Stop after the line containing "scene.camera = cam": print each line exactly from the first line of the listing up to that point.

◆ Data segment ◆
## start

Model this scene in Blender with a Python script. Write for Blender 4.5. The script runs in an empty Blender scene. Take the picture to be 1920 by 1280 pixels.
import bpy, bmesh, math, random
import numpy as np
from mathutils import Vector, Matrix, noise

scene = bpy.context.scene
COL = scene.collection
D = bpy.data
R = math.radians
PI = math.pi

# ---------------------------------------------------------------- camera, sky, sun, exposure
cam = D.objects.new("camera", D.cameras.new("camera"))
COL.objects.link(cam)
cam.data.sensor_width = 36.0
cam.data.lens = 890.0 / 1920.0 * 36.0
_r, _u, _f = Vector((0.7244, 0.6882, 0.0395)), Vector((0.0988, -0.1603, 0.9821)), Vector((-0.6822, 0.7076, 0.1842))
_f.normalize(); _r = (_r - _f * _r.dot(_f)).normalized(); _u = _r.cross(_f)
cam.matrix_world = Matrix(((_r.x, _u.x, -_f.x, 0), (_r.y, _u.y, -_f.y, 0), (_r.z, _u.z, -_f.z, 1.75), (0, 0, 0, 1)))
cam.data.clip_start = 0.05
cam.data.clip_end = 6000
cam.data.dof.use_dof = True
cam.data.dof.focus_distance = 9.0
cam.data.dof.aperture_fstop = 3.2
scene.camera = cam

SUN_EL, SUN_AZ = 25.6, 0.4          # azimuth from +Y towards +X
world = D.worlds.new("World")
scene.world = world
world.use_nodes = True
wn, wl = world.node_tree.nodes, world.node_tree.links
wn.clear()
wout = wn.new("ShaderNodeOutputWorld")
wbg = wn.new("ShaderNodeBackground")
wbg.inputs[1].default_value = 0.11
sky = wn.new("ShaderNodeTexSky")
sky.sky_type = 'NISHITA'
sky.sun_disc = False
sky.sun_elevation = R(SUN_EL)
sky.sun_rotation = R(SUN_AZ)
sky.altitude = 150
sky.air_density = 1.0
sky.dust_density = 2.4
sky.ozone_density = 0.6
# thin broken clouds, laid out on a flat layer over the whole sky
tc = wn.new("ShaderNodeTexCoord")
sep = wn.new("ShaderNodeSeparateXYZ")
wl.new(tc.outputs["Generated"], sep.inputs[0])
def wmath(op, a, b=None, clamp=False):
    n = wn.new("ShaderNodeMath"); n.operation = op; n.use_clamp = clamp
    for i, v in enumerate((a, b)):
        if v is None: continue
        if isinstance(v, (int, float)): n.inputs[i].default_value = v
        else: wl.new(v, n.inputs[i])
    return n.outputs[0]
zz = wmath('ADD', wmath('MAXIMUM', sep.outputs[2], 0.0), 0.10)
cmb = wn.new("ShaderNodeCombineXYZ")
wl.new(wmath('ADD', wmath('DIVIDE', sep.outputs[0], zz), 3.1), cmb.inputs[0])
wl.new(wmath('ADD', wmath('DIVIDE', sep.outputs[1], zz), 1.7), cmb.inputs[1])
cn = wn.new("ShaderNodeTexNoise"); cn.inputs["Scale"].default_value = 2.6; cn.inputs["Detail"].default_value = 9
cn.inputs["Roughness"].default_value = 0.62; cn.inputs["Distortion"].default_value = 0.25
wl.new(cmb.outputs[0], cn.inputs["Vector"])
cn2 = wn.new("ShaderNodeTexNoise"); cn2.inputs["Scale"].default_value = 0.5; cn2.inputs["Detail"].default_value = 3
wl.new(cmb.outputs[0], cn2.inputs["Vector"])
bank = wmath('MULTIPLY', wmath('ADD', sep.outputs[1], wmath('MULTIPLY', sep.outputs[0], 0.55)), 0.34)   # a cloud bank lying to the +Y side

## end

◆ Written answer ◆
Model this scene in Blender with a Python script. Write for Blender 4.5. The script runs in an empty Blender scene. Take the picture to be 1920 by 1280 pixels.
import bpy, bmesh, math, random
import numpy as np
from mathutils import Vector, Matrix, noise

scene = bpy.context.scene
COL = scene.collection
D = bpy.data
R = math.radians
PI = math.pi

# ---------------------------------------------------------------- camera, sky, sun, exposure
cam = D.objects.new("camera", D.cameras.new("camera"))
COL.objects.link(cam)
cam.data.sensor_width = 36.0
cam.data.lens = 890.0 / 1920.0 * 36.0
_r, _u, _f = Vector((0.7244, 0.6882, 0.0395)), Vector((0.0988, -0.1603, 0.9821)), Vector((-0.6822, 0.7076, 0.1842))
_f.normalize(); _r = (_r - _f * _r.dot(_f)).normalized(); _u = _r.cross(_f)
cam.matrix_world = Matrix(((_r.x, _u.x, -_f.x, 0), (_r.y, _u.y, -_f.y, 0), (_r.z, _u.z, -_f.z, 1.75), (0, 0, 0, 1)))
cam.data.clip_start = 0.05
cam.data.clip_end = 6000
cam.data.dof.use_dof = True
cam.data.dof.focus_distance = 9.0
cam.data.dof.aperture_fstop = 3.2
scene.camera = cam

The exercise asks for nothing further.